Work to do: Retype each line exactly. Skip images.

Data excerpt:
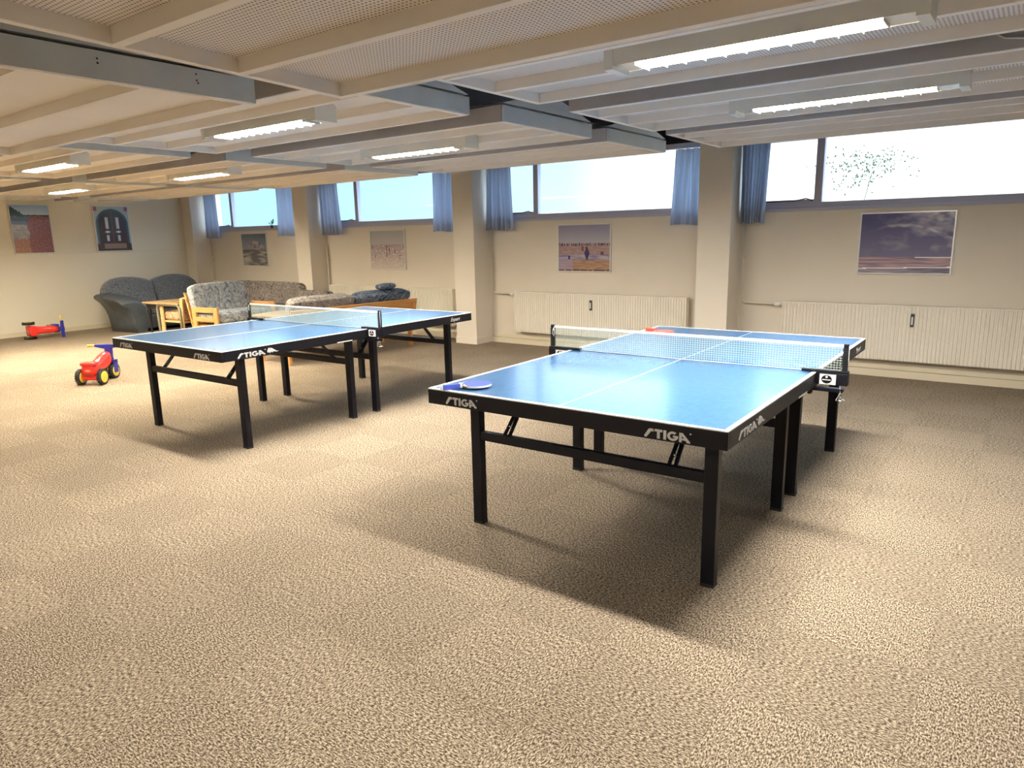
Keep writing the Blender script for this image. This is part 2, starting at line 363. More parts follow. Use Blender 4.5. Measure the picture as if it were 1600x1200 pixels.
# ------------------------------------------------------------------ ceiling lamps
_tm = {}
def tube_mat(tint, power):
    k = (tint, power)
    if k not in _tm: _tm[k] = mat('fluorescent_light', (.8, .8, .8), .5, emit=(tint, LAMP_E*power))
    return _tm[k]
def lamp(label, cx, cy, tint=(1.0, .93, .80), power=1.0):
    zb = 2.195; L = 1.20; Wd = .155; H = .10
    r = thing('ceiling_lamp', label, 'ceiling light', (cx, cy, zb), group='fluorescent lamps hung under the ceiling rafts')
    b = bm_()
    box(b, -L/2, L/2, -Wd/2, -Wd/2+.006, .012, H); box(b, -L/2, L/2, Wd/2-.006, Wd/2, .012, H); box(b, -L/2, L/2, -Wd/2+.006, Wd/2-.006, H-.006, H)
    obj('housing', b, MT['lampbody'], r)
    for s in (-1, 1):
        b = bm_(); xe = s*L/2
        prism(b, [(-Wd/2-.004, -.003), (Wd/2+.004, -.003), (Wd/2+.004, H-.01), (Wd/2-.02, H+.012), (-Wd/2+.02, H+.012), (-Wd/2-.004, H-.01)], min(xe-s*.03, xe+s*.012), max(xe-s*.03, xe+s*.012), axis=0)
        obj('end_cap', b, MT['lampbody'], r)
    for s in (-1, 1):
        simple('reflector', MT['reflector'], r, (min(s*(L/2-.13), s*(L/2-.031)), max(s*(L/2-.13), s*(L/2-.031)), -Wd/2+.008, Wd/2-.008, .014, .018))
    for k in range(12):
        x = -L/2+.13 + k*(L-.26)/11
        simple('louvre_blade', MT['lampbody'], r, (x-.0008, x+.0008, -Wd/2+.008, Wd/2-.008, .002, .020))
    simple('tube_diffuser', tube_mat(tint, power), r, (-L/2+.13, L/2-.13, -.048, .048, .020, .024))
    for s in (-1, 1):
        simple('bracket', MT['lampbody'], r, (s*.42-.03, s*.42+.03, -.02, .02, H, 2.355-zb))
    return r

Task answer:
Keep writing the Blender script for this image. This is part 2, starting at line 363. More parts follow. Use Blender 4.5. Measure the picture as if it were 1600x1200 pixels.
# ------------------------------------------------------------------ ceiling lamps
_tm = {}
def tube_mat(tint, power):
    k = (tint, power)
    if k not in _tm: _tm[k] = mat('fluorescent_light', (.8, .8, .8), .5, emit=(tint, LAMP_E*power))
    return _tm[k]
def lamp(label, cx, cy, tint=(1.0, .93, .80), power=1.0):
    zb = 2.195; L = 1.20; Wd = .155; H = .10
    r = thing('ceiling_lamp', label, 'ceiling light', (cx, cy, zb), group='fluorescent lamps hung under the ceiling rafts')
    b = bm_()
    box(b, -L/2, L/2, -Wd/2, -Wd/2+.006, .012, H); box(b, -L/2, L/2, Wd/2-.006, Wd/2, .012, H); box(b, -L/2, L/2, -Wd/2+.006, Wd/2-.006, H-.006, H)
    obj('housing', b, MT['lampbody'], r)
    for s in (-1, 1):
        b = bm_(); xe = s*L/2
        prism(b, [(-Wd/2-.004, -.003), (Wd/2+.004, -.003), (Wd/2+.004, H-.01), (Wd/2-.02, H+.012), (-Wd/2+.02, H+.012), (-Wd/2-.004, H-.01)], min(xe-s*.03, xe+s*.012), max(xe-s*.03, xe+s*.012), axis=0)
        obj('end_cap', b, MT['lampbody'], r)
    for s in (-1, 1):
        simple('reflector', MT['reflector'], r, (min(s*(L/2-.13), s*(L/2-.031)), max(s*(L/2-.13), s*(L/2-.031)), -Wd/2+.008, Wd/2-.008, .014, .018))
    for k in range(12):
        x = -L/2+.13 + k*(L-.26)/11
        simple('louvre_blade', MT['lampbody'], r, (x-.0008, x+.0008, -Wd/2+.008, Wd/2-.008, .002, .020))
    simple('tube_diffuser', tube_mat(tint, power), r, (-L/2+.13, L/2-.13, -.048, .048, .020, .024))
    for s in (-1, 1):
        simple('bracket', MT['lampbody'], r, (s*.42-.03, s*.42+.03, -.02, .02, H, 2.355-zb))
    return r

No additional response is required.